I'll send out the stack later today.
thanks -john
On Wed, Feb 27, 2013 at 6:14 PM, John Stultz john.stultz@linaro.org wrote:
Also note: I've done this so far without any feedback from the Android devs (despite my reaching out to Erik a few times recently), so if they object to pushing it to staging, in deference to it being their code I'll back off, even though I do think it would be good to have the code get more visibility upstream in staging. I don't mean to step on anyone's toes. :)

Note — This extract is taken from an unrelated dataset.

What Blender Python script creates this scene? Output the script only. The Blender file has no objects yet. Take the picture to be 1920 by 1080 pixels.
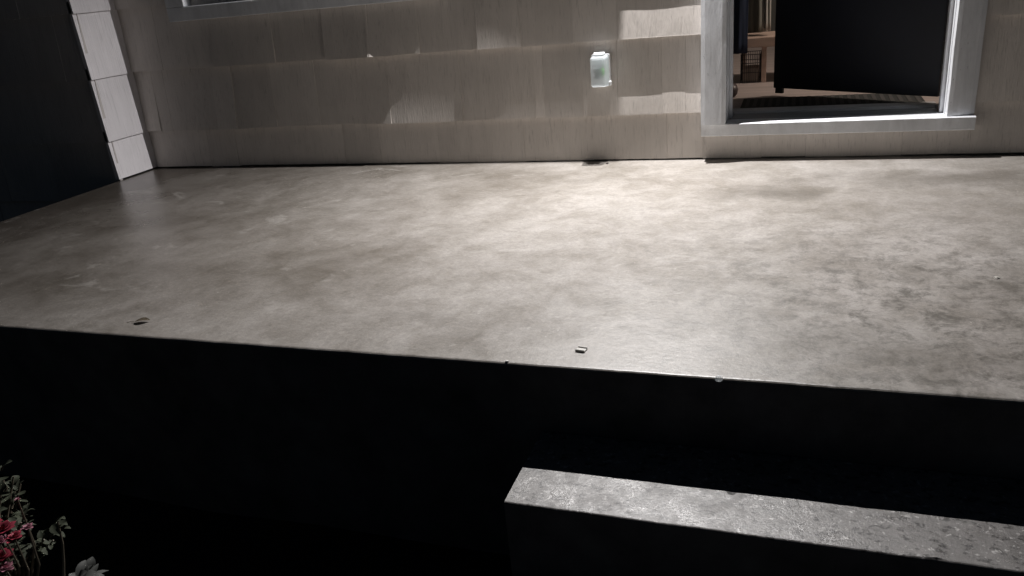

Yeah, sorry about that. I kept meaning to get back to you but kept getting distracted. A little background on the patches:
In Honeycomb where we introduced the Hardware Composer HAL. This is a userspace layer that allows composition acceleration on a per platform basis. Different SoC vendors have implemented this using overlays, 2d blitters, a combinations of both, or other clever/disgusting means. Along with the HWC we consolidated a lot of our camera and media pipeline to allow their input to be fed into the GPU or display(overlay.) In order to exploit parallelism the the graphics pipeline, this introduced lots of implicit synchronization dependancies. After a couple years of working with many different SoC vendors, we found that it was really difficult to communicate our system's expectations of the implicit contract and it was difficult for the SoC vendors to properly implement the implicit contract in each of their IP blocks (display, gpu, camera, video codecs). It was also incredibly difficult to debug when problems/deadlocks arose.
In an effort to clean up the situation we decided to create set of simple synchronization primitives and have our compositor (SurfaceFlinger) manage the synchronization contract explicitly. We designed these primitives so that they can be passed across processes (much like ion/dma_buf handles), can be backed by hardware synchronization primitives, and can be combined with other sync dependancies in a heterogeneous manner. We also added enough debugging information to make pinpointing a synchronization deadlock bug easier. There are also OpenGL extensions added (which I believe have been ratified by Khronos) to convert a "native" sync object to a gl fence object and vise versa.
So far shipped this system on two products (the Nexus 10 and 4) with two different SoCs (Samsung Exynos5250 and Qualcomm MSM8064.) These two projects were much easier to work out the kinks in the graphics/compositing pipelines. In addition we were able to use the telemetry and tracing features to track down the causes of dropped frames aka "jank."
As for the implementation, I started with having the main driver op primitive be a wait() op. I quickly noticed that most of the tricky race condition prone code was ending up in the drivers wait() op. It also made handling asynchronous waits of more than one type of sync_pt difficult to manage. In the end I opted for something roughly like poll() where all the heavy lifting is done at the high level and the drivers only need to implement a simple check function.
Happy to hear feedback and (especially) bug reports/fixes.